Experts on Islam, terrorism react to Wednesday's killing of 12

People in France show their solidarity after Wednesday's shooting. Photo by Dominique Faget/Getty Images
People in France show their solidarity after Wednesday's shooting. Photo by Dominique Faget/Getty Images

Wednesday's killing of 12 people at a French satirical magazine appeared to be more of an attack on free speech than it was about simply avenging Islam, Duke faculty experts said. 

"This attack is not about religion but about an ideology that claims religion in order to inhibit free speech, and that assaults or assassinates those who uphold it as a right in the democratic public square of urban communities, especially capital cities of Western Europe and North America," said Bruce Lawrence, a professor emeritus of Islamic Studies at Duke.

"To my mind, this is much less about religiosity than it is an assault on modern values of free speech and dissent, which fundamentalist ideologues reject, whether they reside in the Middle East or the West," added David Schanzer, a professor of the practice at the Sanford School of Public Policy.

Late Wednesday authorities were searching for three gunmen who reportedly wore hoods while bursting into the office of the French satirical magazine Charlie Hebdo. The publication has a history of mocking Islam and other religions.

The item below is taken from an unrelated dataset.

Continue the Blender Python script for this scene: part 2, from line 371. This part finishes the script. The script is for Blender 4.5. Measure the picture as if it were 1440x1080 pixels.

French President Francois Hollande said there was no doubt the killing was a terrorist attack "of exceptional barbarity," according to the BBC.

Schanzer said the shooting appears to be an act of terrorism. "In contrast to the recent incidents in Sydney and Ottawa, which appear to have been perpetrated by disturbed individuals lashing out violently, this incident has hallmarks of a much more planned and targeted terrorist attack," said Schanzer, director of the Triangle Center on Terrorism and Homeland Security, a collaboration between Duke, the University of North Carolina at Chapel Hill and RTI International.

Omid Safi, a professor of Asian & Middle Eastern Studies and director of the Duke Islamic Studies Center, said the shooters' apparent claim to be "avenging the prophet" by killing magazine staff was misguided.

"Those who claim to defend the honor of the prophet would do well to actually study the life and teachings of the prophet, which put compassion and forgiveness of one’s enemies first," Safi said.

"Yes, this is partially about an ideological appropriation of religion and the issues of free speech, but it is free speech as applied disproportionately against a community that is racially, religiously and socioeconomically on the margins of French -- and many other European -- society. As such, to purely treat this as a freedom of speech issue without also dealing with the broader issues of xenophobia is missing the mark." 

Safi said the response to the Paris shooting should consist of not merely a "full-throated defense of freedom of speech," but also a renewed commitment to a robust and pluralistic democracy that encompasses marginalized communities.